Prix de l’Association des médias écrits communautaires
Le bénévolat de Louise Gagné
Préparé en cachette, la remise des prix du bénévole de l’année.
Valérie R. Carbonnneau Dossier Bénévolat, Communautaire
«Es-tu libre le 1er mai? J’aimerais que tu viennes souper avec nous», demandait Raymond Viger à Louise Gagné, vers la fin avril. Ce qu’elle ignorait c’est qu’on avait déposé sa candidature à titre de bénévole de l’année pour un média communautaire, dans le cadre du congrès annuel de l’Association des médias écrits communautaires du Québec (AMECQ).

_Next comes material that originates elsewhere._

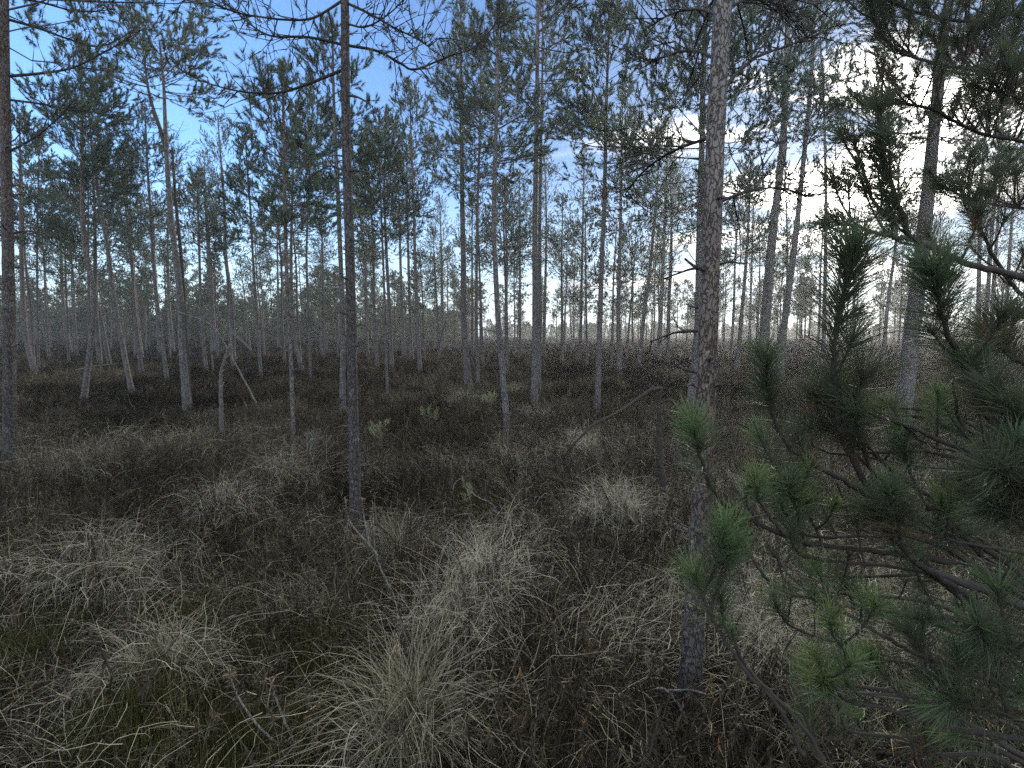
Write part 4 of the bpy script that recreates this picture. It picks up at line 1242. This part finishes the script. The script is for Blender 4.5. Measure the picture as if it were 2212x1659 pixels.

Surprise qu’on ait pensé à elle, elle remportait l’honneur quelques jours plus tard, dans un hôtel d’Orford. Ses premiers engagements bénévoles remontent certes à loin. De cheftaine chez les Guides à membre du chœur Montjoie, d’hier à aujourd’hui, les exemples sont nombreux et notables.
Génération action
Issue d’une génération qui descendait manifester dans la rue, Louise Gagné n’a pas assez de doigts pour compter les causes qu’elle a défendues. «C’était la Révolution tranquille. La première fois qu’une génération de jeunes était plus instruite que leurs parents», souligne-t-elle. La mise sur pied de l’Union générale des étudiants (UGEQ), les manifs pour les prêts et bourses ou contre la guerre au Vietnam… «On expérimentait tout ça, ce n’était pas théorique! L’implication d’une personne dans la société s’inscrit dans l’histoire.» Une heure d’entrevue ne lui suffit pas pour raconter la sienne de long en large…
Pionnière parmi une centaine de jeunes membres de Bureau de concertation Jeunesse, elle a ainsi participé à l’élaboration d’un programme jeunesse avant la loi de 1975 qui allait reconnaître, pour la première fois, l’existence des droits des mineurs. À la même époque, elle était très impliquée au pavillon Jeunesse d’Expo 67. «J’étais consciente de faire partie de ce phénomène nouveau de la participation des jeunes à la société…»
Un parcours riche, chargé de détours
Sociologue de formation, Louise Gagné avait auparavant tenté sa chance en sciences mais en vain. «On était en 1963», se souvient-elle comme si c’était hier. On lui a refusé l’accès au département de mathématiques «parce qu’elle était une fille». Stupéfaite, elle a demandé au doyen de la faculté et au directeur du département: «Que dois-je faire?… Habille-toi comme un garçon», lui a-t-on répondu.
Pendant plus de 30 ans, elle s’est surtout portée à la défense des droits humains. Notamment auprès des jeunes, des femmes et des réfugiés. Elle a travaillé avec Jacques Couture, important ministre de l’Immigration après avoir été animateur social dans le quartier de Saint-Henri (Montréal) et à Madagascar. Dernièrement, elle briguait les suffrages comme conseillère dans Joseph-Beaubien, un district d’Outremont, dans l’équipe de Louise Harel de Vision Montréal.
Après avoir participé tout au long de ses années de militance à la création d’une trentaine d’organismes communautaires dont certains ont même rayonné à l’international, Louise Gagné a finalement adopté le Journal de la Rue.
«Vers 1992, alors que Raymond Viger et son collègue publiaient le Journal de la Rue avec une dizaine de jeunes, j’ai tout de suite été très sensible à cette idée de présenter le point de vue jeune.» Ainsi, elle a vu le magazine passer de 5000 à 10 000 abonnés, pour atteindre jusqu’à 85 000 abonnés et près de 500 000 lecteurs ici et à l’étranger.
Depuis 1994, elle a été tour à tour administratrice, conseillère, présidente de l’organisme et membre du comité de lecture de Reflet de Société. «La revue stimule l’économie locale à Montréal et dans les autres régions. Les sujets qu’on traite en témoignent.» Elle s’y associe aussi parce qu’on parle de phénomènes sociaux du point de vue des jeunes. «Plusieurs thèmes donnent rarement une réflexion aussi profonde dans les médias», admet celle qui dit se sentir à l’aise parmi les gens engagés au sein de l’organisme.
Au cours des dernières décennies, Louise Gagné travaillait au sein de la fonction publique. «Dans un ministère, il y a des postes que je n’ai jamais obtenus puisqu’on m’identifiait au communautaire», précise-t-elle. Sa fierté est d’avoir toujours défendu l’intérêt de la population.
«Je travaille pour le monde et le meilleur endroit pour le faire, c’est dans le communautaire…» Le message qu’elle veut léguer: «continuer à faire reconnaître l’expertise de la société civile pour un meilleur équilibre entre les jeunes et les moins jeunes, entre les experts et ceux qui vivent les problèmes.»